Au lieu de se reposer sur ses lauriers, Robert Lepage écrit une nouvelle page dans sa carrière. L'infatigable artisan de la scène s'attaque à un nouveau médium: la danse. Notre correspondante a vu Eonnagata et a rencontré l'homme aux mille talents.

Acclamé par la critique, sollicité par les plus grandes institutions culturelles, Robert Lepage aurait pu rester dans ses cordes: le théâtre, le cinéma, l'opéra. À 51 ans, il a pourtant relevé un immense défi: danser. Et pas avec n'importe qui.

 

Dans Eonnagata, Robert Lepage se mesure à deux étoiles de la danse contemporaine: l'ex-ballerine française Sylvie Guillem et le chorégraphe et danseur britannique Russell Maliphant.

Ce projet à trois têtes était en première mondial au prestigieux Sadler's Wells de Londres lundi dernier. Il sera présenté au Québec en juin, au festival TransAmériques.

Robert Lepage a jeté la trame pour cette fusion entre la danse et le théâtre: la vie du Chevalier d'Éon. Diplomate et espion de Louis XV, il s'habillait en femme pour leurrer ses adversaires. Ce travestissement sema la confusion sur son sexe, si bien que ses contemporains pariaient sur sa véritable nature. L'ambiguïté des genres, quoi de plus lepagien?

«C'est sûr que c'est un thème récurrent dans mon travail, a expliqué le dramaturge dans sa loge, où il a rencontré La Presse hier. Sylvie a une énergie très masculine et une voix basse alors que Russell, même s'il est un paquet de muscles, est féminin dans son âme et son esprit. On trouvait que ça nous ressemblait.»
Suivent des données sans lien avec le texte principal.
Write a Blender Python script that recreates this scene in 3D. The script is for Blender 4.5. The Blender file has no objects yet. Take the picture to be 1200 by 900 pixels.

Dire que les attentes face au spectacle étaient élevées relève de l'euphémisme. Eonnagata était classé par la critique britannique comme un incontournable de 2009.

Pas seulement pour Robert Lepage, habitué de la scène londonienne. Sylvie Guillem, ancienne danseuse du Royal Ballet de Londres, est une vedette en Europe. Russell Maliphant a quant à lui été maintes fois récompensé pour ses chorégraphies.

Le fruit de cette constellation est captivant. Les scènes de combat et les tableaux de danse oscillent entre sensualité et virilité. La mise en scène, ingénieuse et poétique, porte la signature de Lepage. Ici, une épée devient une plume à encre. Là, un éventail devient une arme martiale.

Et Lepage, le danseur? Il manie le sabre, tournoie avec un bâton de combat et glisse sur des tables, principaux accessoires de la pièce. L'apprenti danseur rigole en racontant comment il s'est fait entraîner dans ce rôle très physique.

Sylvie Guillem l'a contacté il y a deux ans pour lui proposer une collaboration avec Maliphant. C'est seulement au bout de quatre réunions de travail qu'il a réalisé qu'ils voulaient danser avec lui.

«J'ai dit: Pardon? J'avais 40 livres en trop, j'étais déjà essoufflé par tous mes projets. La vie a fait que je ne pouvais pas reculer, et c'est tant mieux.»

Robert Lepage révèle qu'Édouard Lock, directeur de La La La Human Steps, lui a déjà demandé en 2002 de danser avec sa troupe. Son horaire à l'époque était trop chargé.

«La danse me stimule énormément. Je me sens un peu perdu et c'est amusant. Ça fait du bien de perdre le contrôle», dit-il.

Diamant brut

Les avis des spectateurs d'Eonnagata étaient mitigés à la première de lundi. Les fans de danse étaient restés sur leur faim, tout comme les inconditionnels de Lepage.

«C'est très brave de Robert Lepage de danser, mais nous aurions aimé voir plus de ses images spectaculaires», dit Becki Ponting, 37 ans, qui avait adoré son Projet Andersen.

Même son de cloche du côté des critiques britanniques. «Magnifique, surtout visuellement, et ennuyant par moments, Eonnagata ne semble pas encore au point», écrivait Debra Craine dans le quotidien Times.

Robert Lepage admet que le spectacle est un work in progress. Sa version de lundi n'était que le diamant brut, le produit de seulement huit semaines de répétitions. Le trio avait déjà rajouté une scène hier.

«C'est une première mouture, explique-t-il. On va continuer à clarifier l'histoire, peaufiner la narration. En même temps, on a réussi une chose très honnête.»